Direction: Keep only the lines of the listing that include the word "parts", and copy them.

Data extract:
——
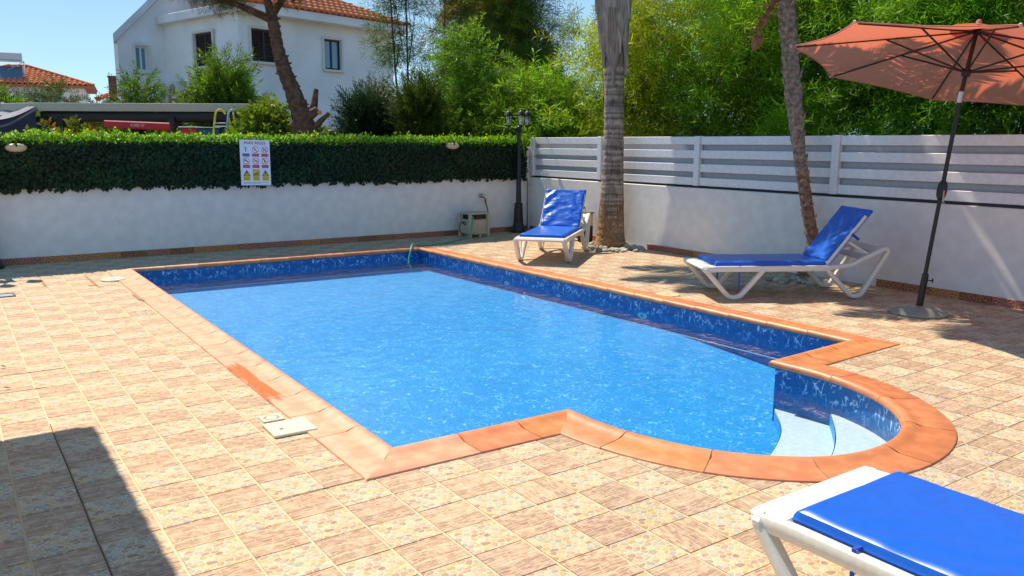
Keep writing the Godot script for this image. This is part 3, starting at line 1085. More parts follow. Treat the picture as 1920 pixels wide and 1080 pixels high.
# ------------------------------------------------------------------ buildings
func holed_wall(w: float, h: float, t: float, holes: Array, xf: Transform3D) -> ArrayMesh:
	# a wall of width w and height h in its own x/y plane, front at z = 0, holes as Rect2
	var b := MB.new()
	var xs := [0.0, w]
	var ys := [0.0, h]
	for r in holes:
		xs.append_array([r.position.x, r.end.x])
		ys.append_array([r.position.y, r.end.y])
	xs.sort(); ys.sort()
	for i in xs.size() - 1:
		for j in ys.size() - 1:
			if xs[i + 1] - xs[i] < 1e-4 or ys[j + 1] - ys[j] < 1e-4: continue
			var c := Vector2((xs[i] + xs[i + 1]) / 2.0, (ys[j] + ys[j + 1]) / 2.0)
			var open := false
			for r in holes:
				if r.has_point(c): open = true
			if open: continue
			b.quad(xf * Vector3(xs[i], ys[j], 0), xf * Vector3(xs[i + 1], ys[j], 0), xf * Vector3(xs[i + 1], ys[j + 1], 0), xf * Vector3(xs[i], ys[j + 1], 0))
			b.quad(xf * Vector3(xs[i + 1], ys[j], -t), xf * Vector3(xs[i], ys[j], -t), xf * Vector3(xs[i], ys[j + 1], -t), xf * Vector3(xs[i + 1], ys[j + 1], -t))
	for r in holes:
		var x0: float = r.position.x
		var x1: float = r.end.x
		var y0: float = r.position.y
		var y1: float = r.end.y
		b.quad(xf * Vector3(x0, y0, 0), xf * Vector3(x0, y0, -t), xf * Vector3(x0, y1, -t), xf * Vector3(x0, y1, 0))
		b.quad(xf * Vector3(x1, y0, -t), xf * Vector3(x1, y0, 0), xf * Vector3(x1, y1, 0), xf * Vector3(x1, y1, -t))
		b.quad(xf * Vector3(x0, y0, 0), xf * Vector3(x1, y0, 0), xf * Vector3(x1, y0, -t), xf * Vector3(x0, y0, -t))
		b.quad(xf * Vector3(x0, y1, -t), xf * Vector3(x1, y1, -t), xf * Vector3(x1, y1, 0), xf * Vector3(x0, y1, 0))
	b.quad(xf * Vector3(0, h, 0), xf * Vector3(w, h, 0), xf * Vector3(w, h, -t), xf * Vector3(0, h, -t))
	b.quad(xf * Vector3(0, 0, -t), xf * Vector3(0, 0, 0), xf * Vector3(0, h, 0), xf * Vector3(0, h, -t))
	b.quad(xf * Vector3(w, 0, 0), xf * Vector3(w, 0, -t), xf * Vector3(w, h, -t), xf * Vector3(w, h, 0))
	return b.mesh()

func window(parent: Node, xf: Transform3D, r: Rect2, style: String):
	# parts: window (frame) > pane or shutter slats, sill
	var fr := MB.new()
	var x0 := r.position.x
	var y0 := r.position.y
	var w := r.size.x
	var h := r.size.y
	var d := -0.10
	var t := 0.06
	for k in [[x0 + t / 2, y0 + h / 2, t, h], [x0 + w - t / 2, y0 + h / 2, t, h], [x0 + w / 2, y0 + h / 2, t * 1.1, h - 2 * t], [x0 + w / 2, y0 + t / 2, w - 2 * t, t], [x0 + w / 2, y0 + h - t / 2, w - 2 * t, t]]:
		fr.box(xf * Transform3D(Basis(), Vector3(k[0], k[1], d)), Vector3(k[2], k[3], 0.05), 0.004)
	var fm: Material = M.dark_frame if style != "white" else M.white_paint
	var o := obj("window", fr.mesh(), fm, parent)
	if style == "shutter":
		var n := int(h / 0.075)
		for side in 2:
			for i in n:
				var sl := MB.new()
				var y := y0 + t + (i + 0.5) * (h - 2 * t) / n
				sl.box(xf * Transform3D(Basis(Vector3(1, 0, 0), 0.6), Vector3(x0 + w * (0.27 + 0.46 * side), y, d)), Vector3(w * 0.46 - t, 0.07, 0.012))
				obj("shutter_slat", sl.mesh(), M.shutter, o)
	else:
		for side in 2:
			var p := MB.new()
			p.box(xf * Transform3D(Basis(), Vector3(x0 + w * (0.27 + 0.46 * side), y0 + h / 2, d - 0.005)), Vector3(w * 0.46 - t, h - 2 * t, 0.012))
			obj("pane", p.mesh(), M.pane, o)
	var s := MB.new()
	s.box(xf * Transform3D(Basis(), Vector3(x0 + w / 2, y0 - 0.04, 0.03)), Vector3(w + 0.16, 0.075, 0.12), 0.008)
	for k in [[x0 - 0.045, y0 + h / 2 + 0.03, 0.085, h + 0.06], [x0 + w + 0.045, y0 + h / 2 + 0.03, 0.085, h + 0.06]]:
		s.box(xf * Transform3D(Basis(), Vector3(k[0], k[1], 0.012)), Vector3(k[2], k[3], 0.05), 0.006)
	s.box(xf * Transform3D(Basis(), Vector3(x0 + w / 2, y0 + h + 0.045, 0.012)), Vector3(w + 0.0, 0.085, 0.05), 0.006)
	obj("window_surround", s.mesh(), mat(L(0.74, 0.70, 0.62), 0.8), parent)

func tiled_slope(e0: Vector3, e1: Vector3, r1: Vector3, r0: Vector3, tw: float, course: float) -> ArrayMesh:
	# barrel tiles from the eave e0-e1 up to the ridge r0-r1 (which may be a point)
	var b := MB.new()
	var along := (e1 - e0).normalized()
	var wid := (e1 - e0).length()
	var upv := r0 - e0
	upv -= along * upv.dot(along)
	var hgt := upv.length()
	upv = upv.normalized()
	var nrm := along.cross(upv).normalized()
	if nrm.y < 0: nrm = -nrm
	var a0 := (r0 - e0).dot(along)
	var a1 := (r1 - e0).dot(along)
	var cols := int(wid / tw)
	var seg := 6
	var rows := int(ceil(hgt / course))
	for c in cols:
		for rr in rows:
			var v0 := rr * course
			var v1 := minf((rr + 1) * course, hgt)
			b.smooth()
			for s in seg:
				var ua := (c + float(s) / seg) * wid / cols
				var ub := (c + float(s + 1) / seg) * wid / cols
				var mx := func(u: float) -> float:
					var m := hgt
					if u < a0: m = minf(m, hgt * u / maxf(a0, 1e-4))
					if u > a1: m = minf(m, hgt * (wid - u) / maxf(wid - a1, 1e-4))
					return m
				var ma: float = mx.call(ua)
				var mb: float = mx.call(ub)
				if ma < v0 and mb < v0: continue
				var wa := absf(sin(PI * float(s) / seg)) * tw * 0.30
				var wb := absf(sin(PI * float(s + 1) / seg)) * tw * 0.30
				var lift := 0.035
				var p := func(u: float, v: float, w: float, low: bool, m: float) -> Vector3:
					v = clampf(v, 0, m)
					return e0 + along * u + upv * v + nrm * (w + (lift if low else 0.0))
				b.quad(p.call(ua, v0, wa, true, ma), p.call(ub, v0, wb, true, mb), p.call(ub, v1 + 0.02, wb, false, mb), p.call(ua, v1 + 0.02, wa, false, ma))
				# the front lip of the course
				b.quad(p.call(ua, v0, wa - 0.05, true, ma), p.call(ub, v0, wb - 0.05, true, mb), p.call(ub, v0, wb, true, mb), p.call(ua, v0, wa, true, ma))
	return b.mesh()

func house():
	var K := Vector3(7.79, -0.05, -25.57)
	var uu := Vector3(0.963, 0, -0.268)
	var vv := Vector3(-0.268, 0, -0.963)
	var yaw := atan2(0.268, 0.963)
	var hs := thing("white_house", "large white two storey house with brown shutters and orange tiled roof", "house", K, yaw)
	# own axes: x along the front, -z into the depth
	var H := 5.50
	var LB := 4.39
	var W := 6.17
	var D := 9.0
	var holesC := [Rect2(0.42, 4.10, 0.98, 0.97), Rect2(3.14, 4.05, 0.70, 0.97), Rect2(3.14, 0.9, 0.70, 1.15)]
	var xfC := Transform3D()
	var o := obj("wall", holed_wall(W, H, 0.25, holesC, xfC), M.house, hs)
	window(hs, xfC, holesC[0], "shutter")
	window(hs, xfC, holesC[1], "plain")
	window(hs, xfC, holesC[2], "plain")
	# the side that runs back on the left (faces left)
	var xfB := Transform3D(Basis(Vector3.UP, -PI / 2.0), Vector3(-0.006, 0, -LB - 0.006))
	var holesB := [Rect2(LB - 2.54, 4.02, 1.10, 1.02)]
	obj("wall", holed_wall(LB, H, 0.25, holesB, xfB), M.house, hs)
	window(hs, xfB, holesB[0], "shutter")
	# back wing with its gable
	var wx := -1.58
	var wing_w := 5.2
	var xfA := Transform3D(Basis(), Vector3(wx, 0, -LB))
	var holesA := [Rect2(0.56, 3.93, 0.42, 0.80)]
	obj("wall", holed_wall(-wx, 4.95, 0.25, holesA, xfA), M.house, hs)
	window(hs, xfA, holesA[0], "white")
	var g := MB.new()
	var apex := wx + wing_w / 2.0
	var pitch := 0.97
	var ay := 4.95 + wing_w / 2.0 * pitch
	g.quad(Vector3(wx, 4.95, -LB), Vector3(wx + wing_w, 4.95, -LB), Vector3(apex, ay, -LB), Vector3(apex, ay, -LB))
	var sk := Vector3(4.7, 0, -D)
	g.quad(Vector3(wx, -0.05, -LB) + sk, Vector3(wx, -0.05, -LB), Vector3(wx, 4.95, -LB), Vector3(wx, 4.95, -LB) + sk)
	g.quad(Vector3(W, -0.05, -0.25), Vector3(W, -0.05, -D), Vector3(W, H, -D), Vector3(W, H, -0.25))
	g.quad(Vector3(W, -0.05, -D), Vector3(wx + 2.2, -0.05, -D), Vector3(wx + 2.2, H, -D), Vector3(W, H, -D))
	obj("wall", g.mesh(), M.house, hs)
	# verge and roof of the wing
	var rf := MB.new()
	var ex := wx - 0.22
	var ey := 4.95 - 0.22 * pitch
	for k in 2:
		var s := 1.0 if k == 0 else -1.0
		var x0 := ex if k == 0 else 2.0 * apex - ex
		var a := Vector3(x0, ey, -LB + 0.22)
		var c := Vector3(apex, ay, -LB + 0.22)
		var up := Vector3(0, 0.26, 0)
		var back := sk
		if k == 0:
			rf.quad(a, c, c + up, a + up)
			rf.quad(a + up, c + up, c + up + back, a + up + back)
			rf.quad(a + back, c + back, c, a)
			rf.quad(a + back, a, a + up, a + up + back)
		else:
			rf.quad(c, a, a + up, c + up)
			rf.quad(c + up, a + up, a + up + back, c + up + back)
	var wing := obj("roof", rf.mesh(), mat(L(0.78, 0.78, 0.78), 0.8, tex.coarse, 0.3, true), hs)
	# main roof: fascia and barrel tiles rising from the front eave
	rf = MB.new()
	rf.box(T(W / 2.0 + 0.1, 5.60, 0.20), Vector3(W + 0.5, 0.26, 0.5), 0.01)
	rf.box(T(-0.10, 5.60, -LB / 2.0), Vector3(0.30, 0.26, LB - 0.15), 0.01)
	rf.box(T(W + 0.2, 5.60, -D / 2.0 - 0.1), Vector3(0.30, 0.26, D - 0.4), 0.01)
	obj("eave", rf.mesh(), M.house, hs)
	var slope := tan(deg_to_rad(24.0))
	var dep := 3.6
	var roof := obj("roof", tiled_slope(Vector3(-0.30, 5.735, 0.52), Vector3(W + 0.42, 5.735, 0.52), Vector3(W + 0.42 - dep, 5.735 + dep * slope, 0.52 - dep), Vector3(-0.30 + dep * 0.55, 5.735 + dep * slope, 0.52 - dep), 0.235, 0.38), M.roof_tile, hs)
	var right := obj("roof", tiled_slope(Vector3(W + 0.42, 5.735, 0.52), Vector3(W + 0.42, 5.735, -D), Vector3(W + 0.42 - dep, 5.735 + dep * slope, -D), Vector3(W + 0.42 - dep, 5.735 + dep * slope, 0.52 - dep), 0.235, 0.38), M.roof_tile, hs)
	# two air-conditioning units low on the left side, a drain pipe
	for k in 2:
		var b := MB.new()
		b.box(T(-0.19, 3.22 + 0.1 * k, -4.05 + 0.62 * k), Vector3(0.3, 0.55, 0.55), 0.02)
		var ac := obj("air_conditioner", b.mesh(), mat(L(0.62, 0.60, 0.55), 0.6), hs)
		b = MB.new()
		for i in 4:
			b.lathe([Vector2(0.04 + 0.045 * i, 0), Vector2(0.05 + 0.045 * i, 0.012), Vector2(0.06 + 0.045 * i, 0)], 16, Transform3D(Basis(Vector3(0, 0, 1), PI / 2.0), Vector3(-0.342, 3.22 + 0.1 * k, -4.05 + 0.62 * k)))
		obj("fan_grille", b.mesh(), M.black, ac)
	var pipe := MB.new()
	pipe.tube([Vector3(-0.05, 3.9, -1.28), Vector3(-0.05, 5.1, -1.28)], [0.022], 8)
	obj("drain_pipe", pipe.mesh(), mat(L(0.45, 0.45, 0.5), 0.6), hs)
	# small antenna and chimney top on the roof
	var an := MB.new()
	an.tube([Vector3(4.3, 6.4, -1.6), Vector3(4.3, 7.6, -1.6)], [0.015], 6)
	for i in 5:
		an.tube([Vector3(4.05, 7.0 + 0.12 * i, -1.6), Vector3(4.55, 7.0 + 0.12 * i, -1.6)], [0.008], 5)
	obj("antenna", an.mesh(), M.metal, hs)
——
Task response:
Keep writing the Godot script for this image. This is part 3, starting at line 1085. More parts follow. Treat the picture as 1920 pixels wide and 1080 pixels high.
	# parts: window (frame) > pane or shutter slats, sill